L’ex-ministre dénonce ici les déclarations d’intention faites par les gouvernements, qu’ils s’appellent Macron, Trudeau ou Couillard, car ces trois mènent globalement la même politique «environnementale». A l’épreuve des chiffres sur l’environnement, le greenwashing des discours et des mesurettes ne tient pas. Et finalement, Nicolas Hulot va lâcher la bombe que tout le monde connait dans son fort intérieur sans vouloir se l’avouer tant cette vérité nous confronte dans notre vie de tous les jours: «[…] On n’a pas compris que c’est le modèle dominant qui est la cause. Est-ce qu’on le remet en cause? […] On recherche une croissance à tout crin. Sans regarder ce qui appartient à la solution et ce qui appartient au problème. Quand on se réjouit de voir sortir de Saint-Nazaire un porte container qui va porter 50 000 containers, superbe performance technologique. Est-ce bon pour la planète? La réponse est non. […] [E]st-ce qu’on essaie un peu d’être disruptif? D’investir dans la transition écologique? […] [E]st-ce qu’on s’est autorisé à essayer un petit peu de sortir de l’orthodoxie économique et financière?».
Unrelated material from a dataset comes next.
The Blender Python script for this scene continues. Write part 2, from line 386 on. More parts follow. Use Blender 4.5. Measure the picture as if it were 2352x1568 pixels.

Nicolas Hulot n’est pas un «gauchiste – marxiste», un bref aperçu de sa carrière le prouve. Ce n’est donc pas par idéologie anti-capitaliste qu’il questionne notre modèle économique actuel. Et c’est pour cela que sa démission jette un vrai pavé dans la marre médiatico-politique. Et c’est une bonne nouvelle que cette bombe explose en pleine campagne électorale, car une bonne partie de la solution environnementale va reposer sur les décisions de ceux et celles qui nous gouverneront après le 1er octobre. Est-ce que les candidat.es au poste de député.e ont pris conscience de la gravité de la situation? Quelles mesures concrètent ont-ils à nous proposer pour changer le cours des choses? Est-ce que dans leur conception de ce qu’un dirigeant politique doit faire, la question de l’environnement est centrale ou accessoire? Nous avons envoyé un questionnaire aux 6 candidats et candidates officiellement déclarés à Sherbrooke afin de mieux connaitre leur personnalité et leurs objectifs d’action politique. Notre responsabilité d’électeur réside aussi dans notre capacité de choisir la candidature qui propose un vrai changement face à la question environnementale. Cependant, la responsabilité finale d’une réussite ou d’un échec retombera sur nos élu.es, car ce sont eux qui possèdent les leviers d’action gouvernementale. Si des intérêts économiques particuliers gouvernent leurs actions plutôt que l’intérêt général d’un monde vivable pour tous, alors les élu.es devront rendre des comptes. Parce que cette fois c’est sûr, ils et elles ne pourront pas dire qu’on ne savait pas.